## START RECORDED DATA

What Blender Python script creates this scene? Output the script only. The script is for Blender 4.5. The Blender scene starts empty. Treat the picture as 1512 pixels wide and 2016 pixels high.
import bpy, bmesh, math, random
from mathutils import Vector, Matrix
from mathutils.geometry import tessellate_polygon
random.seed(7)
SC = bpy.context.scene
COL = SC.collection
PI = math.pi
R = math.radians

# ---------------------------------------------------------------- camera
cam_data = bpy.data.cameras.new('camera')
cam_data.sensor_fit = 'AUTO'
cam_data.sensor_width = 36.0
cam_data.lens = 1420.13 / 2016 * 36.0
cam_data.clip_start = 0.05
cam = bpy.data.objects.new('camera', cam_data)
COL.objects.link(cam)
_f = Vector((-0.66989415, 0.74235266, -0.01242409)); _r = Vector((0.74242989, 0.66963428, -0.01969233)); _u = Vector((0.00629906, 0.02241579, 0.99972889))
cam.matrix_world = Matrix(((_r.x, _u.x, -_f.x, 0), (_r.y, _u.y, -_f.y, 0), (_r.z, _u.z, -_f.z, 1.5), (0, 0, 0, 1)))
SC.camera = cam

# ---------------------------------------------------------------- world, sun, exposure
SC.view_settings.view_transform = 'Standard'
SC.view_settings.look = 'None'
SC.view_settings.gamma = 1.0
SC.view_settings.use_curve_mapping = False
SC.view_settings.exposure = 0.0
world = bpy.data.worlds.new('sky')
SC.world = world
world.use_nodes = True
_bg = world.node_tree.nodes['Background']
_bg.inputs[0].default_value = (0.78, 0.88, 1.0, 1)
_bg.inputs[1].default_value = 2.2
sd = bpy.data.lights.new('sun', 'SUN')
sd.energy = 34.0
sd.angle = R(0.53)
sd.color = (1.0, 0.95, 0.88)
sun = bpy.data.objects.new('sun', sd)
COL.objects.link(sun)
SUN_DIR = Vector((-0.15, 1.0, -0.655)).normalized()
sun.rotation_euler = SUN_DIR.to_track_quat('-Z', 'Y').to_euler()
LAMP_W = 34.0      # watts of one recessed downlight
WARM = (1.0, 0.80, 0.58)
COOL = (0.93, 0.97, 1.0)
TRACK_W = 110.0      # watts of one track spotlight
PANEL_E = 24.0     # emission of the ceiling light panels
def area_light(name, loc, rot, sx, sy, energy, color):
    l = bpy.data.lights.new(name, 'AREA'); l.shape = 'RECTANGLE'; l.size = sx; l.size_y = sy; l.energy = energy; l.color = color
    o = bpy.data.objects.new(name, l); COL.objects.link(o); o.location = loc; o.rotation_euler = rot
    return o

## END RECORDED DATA

=== REQUIRED TASK ===
Print the material above verbatim, first line through the line containing "R = math.radians", both included.

=== RESPONSE TO THE TASK ===
What Blender Python script creates this scene? Output the script only. The script is for Blender 4.5. The Blender scene starts empty. Treat the picture as 1512 pixels wide and 2016 pixels high.
import bpy, bmesh, math, random
from mathutils import Vector, Matrix
from mathutils.geometry import tessellate_polygon
random.seed(7)
SC = bpy.context.scene
COL = SC.collection
PI = math.pi
R = math.radians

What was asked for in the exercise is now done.